Well some friends of Buffy played a funny joke and they took her stuff and now she wants us to help get it back from her friends who sleep all day and have no tans.

Xander ,'Lessons'


Buffista Fic: It Could Be Plot Bunnies  

Where the Buffistas let their fanfic creative juices flow. May contain erotica.


Michele T. - Dec 19, 2002 11:05:21 am PST #732 of 10001
with a gleam in my eye, and an almost airtight alibi

In fact, if anything, the movies fail from being too slavishly faithful to the books.


askye - Dec 19, 2002 11:10:14 am PST #733 of 10001
Thrive to spite them

I've read that the movies were as literal adaptations of the books as possible because the producers felt that was what kids wanted.


Anne W. - Dec 19, 2002 11:15:20 am PST #734 of 10001
The lost sheep grow teeth, forsake their lambs, and lie with the lions.

As a kid, I would have been seriously peeved by anything that wasn't a blow-by-blow adaptation of the book. I feel that the way Peter Jackson & Co. edited, adapted, and shuffled LotR was close to perfect. It acknowledged that film and book are two completely different media with different strengths and weaknesses.

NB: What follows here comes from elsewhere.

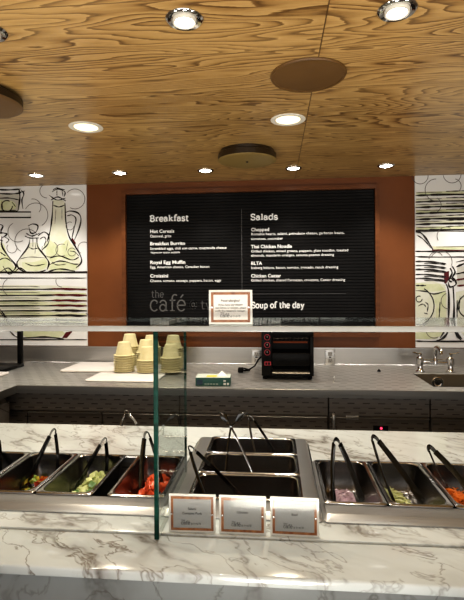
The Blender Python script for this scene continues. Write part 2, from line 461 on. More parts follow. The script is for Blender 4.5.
def slab(b, text, x, z, h, y, wt=.1, swt=.075, track=.02, xs=1.):
    """write text with its baseline at (x, z), em height h (cap height .72 h); returns the end x"""
    for ch in text:
        if ch == ' ':
            x += .34*h*xs; continue
        adv, st, se = GL[ch]
        for q in st:
            b.ribbon([(x + u*h*xs, z + v*h) for u, v in q], wt*h, y)
        for q in se:
            off = swt*.5 if abs(q[0][1] - q[1][1]) < 1e-6 and q[0][1] < .1 else (-swt*.5 if abs(q[0][1] - q[1][1]) < 1e-6 else 0)
            b.ribbon([(x + u*h*xs, z + (v + off)*h) for u, v in q], swt*h, y - .0002)
        x += (adv + track)*h*xs
    return x

def slab_width(text, h, track=.02, xs=1.):
    return sum((.34 if c == ' ' else GL[c][0] + track)*h*xs for c in text)

def type_mesh(b, text, x, z, size, y, width=None, bold=0., align='LEFT', tilt=0.):
    """sans lettering from the built-in face, standing in the plane y = const, reading from -y"""
    cu = bpy.data.curves.new('type', 'FONT'); cu.body = text; cu.size = size; cu.align_x = align
    cu.offset = bold*size; cu.resolution_u = 2
    o = bpy.data.objects.new('type', cu); C.objects.link(o)
    bpy.context.view_layer.update()
    me = bpy.data.meshes.new_from_object(o.evaluated_get(bpy.context.evaluated_depsgraph_get()))
    xs = [v.co.x for v in me.vertices]
    k = 1.
    if width: k = width/max(1e-6, max(xs) - min(xs))
    vs = [b.bm.verts.new((x + v.co.x*k, y, z + v.co.y)) for v in me.vertices]
    for p in me.polygons: b.face([vs[i] for i in p.vertices])
    bpy.data.objects.remove(o); bpy.data.curves.remove(cu); bpy.data.meshes.remove(me)

# ================================================================== the setting
XL, XR, YB = -3.2, 3.0, -2.6
b = B(); b.box(XL, XR, YB, WALL_Y + .1, -.05, 0); struct('floor', b, 'floor', 'dark tiled floor between the two counters', 'floor')
b = B(); b.box(XL, XR, YB, WALL_Y + .1, CEIL, CEIL + .06)
struct('ceiling', b, 'ceiling', 'golden brown wood veneer ceiling with dark grain and thin joints', 'ceiling')
b = B(); b.box(XL - .08, XL, YB, WALL_Y + .1, 0, CEIL); struct('wall_left', b, 'plaster', 'plain side wall left of the counters', 'wall')
b = B(); b.box(XR, XR + .08, YB, WALL_Y + .1, 0, CEIL); struct('wall_right', b, 'plaster', 'plain side wall right of the counters', 'wall')
b = B(); b.box(XL, XR, WALL_Y, WALL_Y + .1, 0, CEIL)
struct('wall_back', b, 'brown', 'reddish brown wall behind the menu board', 'wall')

# ------------------------------------------------------------------ printed panels left and right of the brown wall
MY = WALL_Y - .012          # front face of the printed glass
def mur(px, py): p = onY(px, py, MY); return (p.x, p.z)

def smooth_pts(pts, n=6):
    o = []
    P = [pts[0]] + list(pts) + [pts[-1]]
    for i in range(1, len(P) - 2):
        p0, p1, p2, p3 = P[i - 1:i + 3]
        for k in range(n):
            t = k/n
            o.append(tuple(.5*((2*p1[j]) + (-p0[j] + p2[j])*t + (2*p0[j] - 5*p1[j] + 4*p2[j] - p3[j])*t*t + (-p0[j] + 3*p1[j] - 3*p2[j] + p3[j])*t**3) for j in (0, 1)))
    o.append(pts[-1]); return o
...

Michele T. - Dec 19, 2002 11:15:33 am PST #735 of 10001
with a gleam in my eye, and an almost airtight alibi

Shrug. Maybe it is what they wanted. Maybe it's what they want not knowing what the alternative is. (I mean, there are plenty of grumbly Tolkein geeks out there, but having re-read FOTR since seeing the movie, I'll admit that Jackson's a better storyteller than JRR was.) For me, though, the combination of the extremely literal adaptation and Chris Columbus's plodding directorial style made the movies into very lovely, very well-acted snores.


askye - Dec 19, 2002 11:31:59 am PST #736 of 10001
Thrive to spite them

Kids are incredibly picky. I know when I was a kid and I used to see adaptations of books I'd read over and over and over I would freak out "That's not how it goes. That's not right. They left that out. This is WRONG!"

And I think it comes down to the decision of who they wanted to please more with the Harry Potter movies---the kids who wanted to see everything as close to the book as humanly possible or the adults who wanted to see the best adaptation, even if that meant making more changes to the movie.


Steph L. - Dec 19, 2002 11:33:13 am PST #737 of 10001
Unusually and exceedingly peculiar and altogether quite impossible to describe

Kids are incredibly picky. I know when I was a kid and I used to see adaptations of books I'd read over and over and over I would freak out "That's not how it goes. That's not right. They left that out. This is WRONG!"

I still do that...


askye - Dec 19, 2002 12:44:07 pm PST #738 of 10001
Thrive to spite them

I have to admit I did it a bit during FoTR. "but..but...that's not how Merry and Pippin ACT...they aren't so...but...they are more..."

"where is the poetry. Where is Sam's love for the elves? How can he leave out that. Sam's journey and character development is key to the story!"

Um, I'm a little too invested in Samwise Gamgee. But not in a porny way.


Atropa - Dec 19, 2002 12:46:01 pm PST #739 of 10001
The artist formerly associated with cupcakes.

askye, I just noticed your tag. Yaaaaaay!


P.M. Marc - Dec 19, 2002 12:54:40 pm PST #740 of 10001
So come, my friends, be not afraid/We are so lightly here/It is in love that we are made; In love we disappear

Wanna know how you know you're over-invested?

When you realize that, being as it's Thursday, that means that by late tonight, there will be the FF list up on Silverlake.

And that you look forward to it the way some people look forward to Christmas, or Must-See TV.


askye - Dec 19, 2002 12:54:54 pm PST #741 of 10001
Thrive to spite them

I'm going to try and devise a spear or some sort of Scola the Destroyer, or maybe a raygun. I'm not sure.